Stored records
• • •

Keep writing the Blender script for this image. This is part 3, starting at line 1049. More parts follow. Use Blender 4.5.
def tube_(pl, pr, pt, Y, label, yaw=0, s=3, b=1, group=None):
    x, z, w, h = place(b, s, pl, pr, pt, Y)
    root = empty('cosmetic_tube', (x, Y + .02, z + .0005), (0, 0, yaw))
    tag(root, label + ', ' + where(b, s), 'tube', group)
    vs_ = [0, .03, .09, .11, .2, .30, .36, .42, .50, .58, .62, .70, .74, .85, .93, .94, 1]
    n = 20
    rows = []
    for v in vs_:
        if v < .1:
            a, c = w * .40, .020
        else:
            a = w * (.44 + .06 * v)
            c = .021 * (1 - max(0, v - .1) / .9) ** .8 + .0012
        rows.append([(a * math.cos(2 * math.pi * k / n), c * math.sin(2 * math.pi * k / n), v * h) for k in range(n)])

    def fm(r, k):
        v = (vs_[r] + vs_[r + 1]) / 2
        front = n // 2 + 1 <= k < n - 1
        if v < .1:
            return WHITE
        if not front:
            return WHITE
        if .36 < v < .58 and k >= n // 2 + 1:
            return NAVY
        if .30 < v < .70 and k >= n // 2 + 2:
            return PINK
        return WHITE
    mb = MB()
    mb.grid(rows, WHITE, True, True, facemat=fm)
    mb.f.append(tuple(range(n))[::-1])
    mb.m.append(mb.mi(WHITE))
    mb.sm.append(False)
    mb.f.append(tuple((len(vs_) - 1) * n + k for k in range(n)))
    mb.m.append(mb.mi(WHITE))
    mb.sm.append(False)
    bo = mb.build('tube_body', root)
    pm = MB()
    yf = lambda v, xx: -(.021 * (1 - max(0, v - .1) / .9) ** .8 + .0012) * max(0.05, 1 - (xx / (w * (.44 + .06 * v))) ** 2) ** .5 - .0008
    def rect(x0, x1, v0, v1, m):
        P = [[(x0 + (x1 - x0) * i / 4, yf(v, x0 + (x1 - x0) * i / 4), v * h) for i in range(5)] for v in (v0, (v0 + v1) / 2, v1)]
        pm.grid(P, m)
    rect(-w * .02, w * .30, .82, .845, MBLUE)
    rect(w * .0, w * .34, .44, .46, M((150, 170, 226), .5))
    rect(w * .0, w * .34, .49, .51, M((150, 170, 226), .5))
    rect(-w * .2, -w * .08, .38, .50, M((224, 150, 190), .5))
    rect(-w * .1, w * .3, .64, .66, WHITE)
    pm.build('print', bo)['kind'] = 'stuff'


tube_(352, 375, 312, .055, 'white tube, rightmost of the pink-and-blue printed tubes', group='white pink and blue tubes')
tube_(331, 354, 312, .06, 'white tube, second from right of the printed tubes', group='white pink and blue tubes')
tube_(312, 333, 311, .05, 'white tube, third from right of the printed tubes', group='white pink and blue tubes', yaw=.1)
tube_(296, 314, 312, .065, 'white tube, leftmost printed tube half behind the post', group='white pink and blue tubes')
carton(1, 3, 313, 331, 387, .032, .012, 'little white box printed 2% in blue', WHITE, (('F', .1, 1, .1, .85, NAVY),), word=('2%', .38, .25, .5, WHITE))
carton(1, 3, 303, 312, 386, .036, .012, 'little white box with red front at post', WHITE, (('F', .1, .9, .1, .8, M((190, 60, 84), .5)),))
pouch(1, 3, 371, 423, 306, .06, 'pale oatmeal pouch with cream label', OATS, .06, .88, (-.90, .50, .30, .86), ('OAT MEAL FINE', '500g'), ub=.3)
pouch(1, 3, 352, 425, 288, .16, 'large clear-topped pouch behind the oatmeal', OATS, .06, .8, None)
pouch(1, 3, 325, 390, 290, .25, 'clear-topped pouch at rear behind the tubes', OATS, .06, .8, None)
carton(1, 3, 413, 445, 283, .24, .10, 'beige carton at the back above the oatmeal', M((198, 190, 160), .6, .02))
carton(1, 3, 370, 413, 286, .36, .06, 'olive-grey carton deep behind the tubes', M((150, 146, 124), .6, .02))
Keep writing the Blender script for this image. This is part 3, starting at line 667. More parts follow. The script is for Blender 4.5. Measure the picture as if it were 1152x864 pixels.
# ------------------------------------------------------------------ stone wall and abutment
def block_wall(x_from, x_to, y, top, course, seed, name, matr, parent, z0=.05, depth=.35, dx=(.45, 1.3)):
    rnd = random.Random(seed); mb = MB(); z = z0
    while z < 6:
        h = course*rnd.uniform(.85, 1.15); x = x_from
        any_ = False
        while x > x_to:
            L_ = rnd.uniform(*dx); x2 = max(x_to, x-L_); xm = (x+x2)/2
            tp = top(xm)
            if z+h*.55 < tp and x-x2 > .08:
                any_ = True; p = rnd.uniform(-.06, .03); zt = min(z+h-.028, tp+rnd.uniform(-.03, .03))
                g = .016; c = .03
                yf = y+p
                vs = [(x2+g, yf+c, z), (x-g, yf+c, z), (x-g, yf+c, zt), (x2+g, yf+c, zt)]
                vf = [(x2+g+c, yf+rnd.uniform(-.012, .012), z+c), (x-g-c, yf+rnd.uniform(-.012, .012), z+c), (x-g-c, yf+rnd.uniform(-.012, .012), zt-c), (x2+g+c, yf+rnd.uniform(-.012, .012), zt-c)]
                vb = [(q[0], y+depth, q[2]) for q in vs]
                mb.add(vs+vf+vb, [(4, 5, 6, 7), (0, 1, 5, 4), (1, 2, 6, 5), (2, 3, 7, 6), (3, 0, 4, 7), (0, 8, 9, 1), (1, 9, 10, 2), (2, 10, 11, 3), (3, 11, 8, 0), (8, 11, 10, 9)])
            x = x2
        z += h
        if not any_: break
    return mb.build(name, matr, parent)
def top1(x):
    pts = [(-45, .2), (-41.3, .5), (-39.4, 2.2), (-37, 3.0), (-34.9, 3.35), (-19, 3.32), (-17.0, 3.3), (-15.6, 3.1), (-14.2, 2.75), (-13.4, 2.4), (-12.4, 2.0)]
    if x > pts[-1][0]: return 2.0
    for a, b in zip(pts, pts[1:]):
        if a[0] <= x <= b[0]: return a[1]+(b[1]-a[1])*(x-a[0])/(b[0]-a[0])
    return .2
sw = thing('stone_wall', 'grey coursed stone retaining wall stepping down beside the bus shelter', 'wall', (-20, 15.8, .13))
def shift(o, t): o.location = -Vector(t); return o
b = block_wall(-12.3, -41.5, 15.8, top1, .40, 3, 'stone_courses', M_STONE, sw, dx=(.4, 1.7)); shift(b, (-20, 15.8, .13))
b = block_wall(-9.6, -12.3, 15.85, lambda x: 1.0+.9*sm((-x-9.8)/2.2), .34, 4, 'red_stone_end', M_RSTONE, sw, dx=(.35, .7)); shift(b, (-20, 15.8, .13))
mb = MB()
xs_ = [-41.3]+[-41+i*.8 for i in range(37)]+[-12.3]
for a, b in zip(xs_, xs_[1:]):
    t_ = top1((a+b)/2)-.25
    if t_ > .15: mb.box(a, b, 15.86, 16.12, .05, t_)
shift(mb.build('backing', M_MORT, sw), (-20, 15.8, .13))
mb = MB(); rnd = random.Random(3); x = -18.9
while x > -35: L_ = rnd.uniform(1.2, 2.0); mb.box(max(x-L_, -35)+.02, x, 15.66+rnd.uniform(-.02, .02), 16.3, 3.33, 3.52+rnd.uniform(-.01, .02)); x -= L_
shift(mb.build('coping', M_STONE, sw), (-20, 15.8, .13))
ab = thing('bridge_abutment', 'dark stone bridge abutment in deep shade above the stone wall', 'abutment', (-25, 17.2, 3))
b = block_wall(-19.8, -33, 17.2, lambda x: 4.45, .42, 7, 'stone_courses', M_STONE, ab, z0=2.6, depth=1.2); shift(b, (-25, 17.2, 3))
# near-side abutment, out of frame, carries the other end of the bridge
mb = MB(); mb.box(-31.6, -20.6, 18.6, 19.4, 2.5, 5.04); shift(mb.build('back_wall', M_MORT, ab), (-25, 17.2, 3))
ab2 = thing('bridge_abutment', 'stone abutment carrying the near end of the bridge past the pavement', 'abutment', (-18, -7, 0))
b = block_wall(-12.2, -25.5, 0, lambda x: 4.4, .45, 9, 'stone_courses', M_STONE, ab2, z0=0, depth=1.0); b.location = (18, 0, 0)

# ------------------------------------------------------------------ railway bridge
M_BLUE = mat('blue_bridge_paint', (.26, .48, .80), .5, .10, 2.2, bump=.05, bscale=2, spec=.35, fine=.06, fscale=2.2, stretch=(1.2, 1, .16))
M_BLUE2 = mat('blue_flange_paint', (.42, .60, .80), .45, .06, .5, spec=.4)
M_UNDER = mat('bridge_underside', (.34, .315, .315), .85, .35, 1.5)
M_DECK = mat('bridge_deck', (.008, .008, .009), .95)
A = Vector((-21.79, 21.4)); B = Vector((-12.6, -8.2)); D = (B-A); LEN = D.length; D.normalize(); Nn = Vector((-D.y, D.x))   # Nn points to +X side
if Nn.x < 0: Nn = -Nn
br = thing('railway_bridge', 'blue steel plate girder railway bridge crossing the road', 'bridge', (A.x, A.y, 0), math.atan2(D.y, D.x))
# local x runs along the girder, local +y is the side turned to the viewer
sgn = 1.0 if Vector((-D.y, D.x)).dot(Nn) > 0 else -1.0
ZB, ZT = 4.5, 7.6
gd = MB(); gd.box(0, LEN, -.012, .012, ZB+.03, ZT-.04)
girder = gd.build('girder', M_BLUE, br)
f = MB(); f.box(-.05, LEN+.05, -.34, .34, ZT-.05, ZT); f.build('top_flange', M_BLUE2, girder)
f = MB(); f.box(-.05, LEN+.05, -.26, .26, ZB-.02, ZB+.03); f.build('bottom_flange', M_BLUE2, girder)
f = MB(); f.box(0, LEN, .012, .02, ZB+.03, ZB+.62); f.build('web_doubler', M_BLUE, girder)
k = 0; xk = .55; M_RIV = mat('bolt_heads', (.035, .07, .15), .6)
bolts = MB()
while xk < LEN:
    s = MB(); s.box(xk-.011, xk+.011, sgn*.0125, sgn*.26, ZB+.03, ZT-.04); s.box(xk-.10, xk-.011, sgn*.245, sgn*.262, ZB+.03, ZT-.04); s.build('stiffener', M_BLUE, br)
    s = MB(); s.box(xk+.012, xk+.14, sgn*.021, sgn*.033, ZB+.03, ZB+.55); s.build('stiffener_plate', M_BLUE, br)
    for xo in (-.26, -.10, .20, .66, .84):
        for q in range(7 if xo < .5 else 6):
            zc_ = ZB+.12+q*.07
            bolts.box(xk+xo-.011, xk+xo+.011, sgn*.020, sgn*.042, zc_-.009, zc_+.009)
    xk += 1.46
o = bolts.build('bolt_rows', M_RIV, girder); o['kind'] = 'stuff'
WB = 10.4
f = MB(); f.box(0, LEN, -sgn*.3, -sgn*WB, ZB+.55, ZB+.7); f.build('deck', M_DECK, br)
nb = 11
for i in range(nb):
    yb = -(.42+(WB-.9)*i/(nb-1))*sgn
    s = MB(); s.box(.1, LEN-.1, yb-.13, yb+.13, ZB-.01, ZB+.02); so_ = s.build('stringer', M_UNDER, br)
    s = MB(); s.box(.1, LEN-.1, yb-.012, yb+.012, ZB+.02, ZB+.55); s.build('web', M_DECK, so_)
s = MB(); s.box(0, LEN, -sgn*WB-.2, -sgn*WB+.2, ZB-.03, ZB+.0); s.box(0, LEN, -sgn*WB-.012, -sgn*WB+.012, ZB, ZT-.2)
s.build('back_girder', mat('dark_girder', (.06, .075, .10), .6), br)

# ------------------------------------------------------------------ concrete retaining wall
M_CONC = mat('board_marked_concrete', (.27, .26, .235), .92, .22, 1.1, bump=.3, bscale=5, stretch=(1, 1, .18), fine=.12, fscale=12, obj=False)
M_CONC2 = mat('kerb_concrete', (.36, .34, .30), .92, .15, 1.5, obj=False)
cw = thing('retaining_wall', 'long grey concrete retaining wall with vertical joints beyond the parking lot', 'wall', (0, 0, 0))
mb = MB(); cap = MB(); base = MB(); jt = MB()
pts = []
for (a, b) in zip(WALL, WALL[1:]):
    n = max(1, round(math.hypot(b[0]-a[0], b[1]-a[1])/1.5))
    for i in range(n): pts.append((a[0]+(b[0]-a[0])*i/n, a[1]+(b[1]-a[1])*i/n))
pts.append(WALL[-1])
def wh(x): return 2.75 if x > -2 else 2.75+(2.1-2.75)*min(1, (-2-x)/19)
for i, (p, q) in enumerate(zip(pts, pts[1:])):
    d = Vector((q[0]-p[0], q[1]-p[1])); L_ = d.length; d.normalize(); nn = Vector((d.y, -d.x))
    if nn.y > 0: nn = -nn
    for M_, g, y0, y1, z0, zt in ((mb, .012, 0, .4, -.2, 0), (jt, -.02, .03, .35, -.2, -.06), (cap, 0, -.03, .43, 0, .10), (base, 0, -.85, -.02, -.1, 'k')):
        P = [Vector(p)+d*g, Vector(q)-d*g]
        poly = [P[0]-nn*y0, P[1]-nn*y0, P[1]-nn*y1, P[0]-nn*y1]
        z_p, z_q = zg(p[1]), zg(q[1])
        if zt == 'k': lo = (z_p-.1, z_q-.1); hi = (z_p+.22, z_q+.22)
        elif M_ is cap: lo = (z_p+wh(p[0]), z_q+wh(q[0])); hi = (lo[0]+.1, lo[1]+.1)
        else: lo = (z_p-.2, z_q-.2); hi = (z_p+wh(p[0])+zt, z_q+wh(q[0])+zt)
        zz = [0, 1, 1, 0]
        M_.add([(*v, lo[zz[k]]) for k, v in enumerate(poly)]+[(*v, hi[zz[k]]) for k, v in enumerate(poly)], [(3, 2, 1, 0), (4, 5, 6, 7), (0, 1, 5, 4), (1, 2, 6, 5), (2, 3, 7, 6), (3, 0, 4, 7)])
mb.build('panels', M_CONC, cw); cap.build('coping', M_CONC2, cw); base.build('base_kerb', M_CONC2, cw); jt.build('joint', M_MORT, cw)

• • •

Given instruction: Please give back only the lines between the first line of the entries and the line with "rows.append([(a * math.cos(2", both ends included, word for word.

The answer:
Keep writing the Blender script for this image. This is part 3, starting at line 1049. More parts follow. Use Blender 4.5.
def tube_(pl, pr, pt, Y, label, yaw=0, s=3, b=1, group=None):
    x, z, w, h = place(b, s, pl, pr, pt, Y)
    root = empty('cosmetic_tube', (x, Y + .02, z + .0005), (0, 0, yaw))
    tag(root, label + ', ' + where(b, s), 'tube', group)
    vs_ = [0, .03, .09, .11, .2, .30, .36, .42, .50, .58, .62, .70, .74, .85, .93, .94, 1]
    n = 20
    rows = []
    for v in vs_:
        if v < .1:
            a, c = w * .40, .020
        else:
            a = w * (.44 + .06 * v)
            c = .021 * (1 - max(0, v - .1) / .9) ** .8 + .0012
        rows.append([(a * math.cos(2 * math.pi * k / n), c * math.sin(2 * math.pi * k / n), v * h) for k in range(n)])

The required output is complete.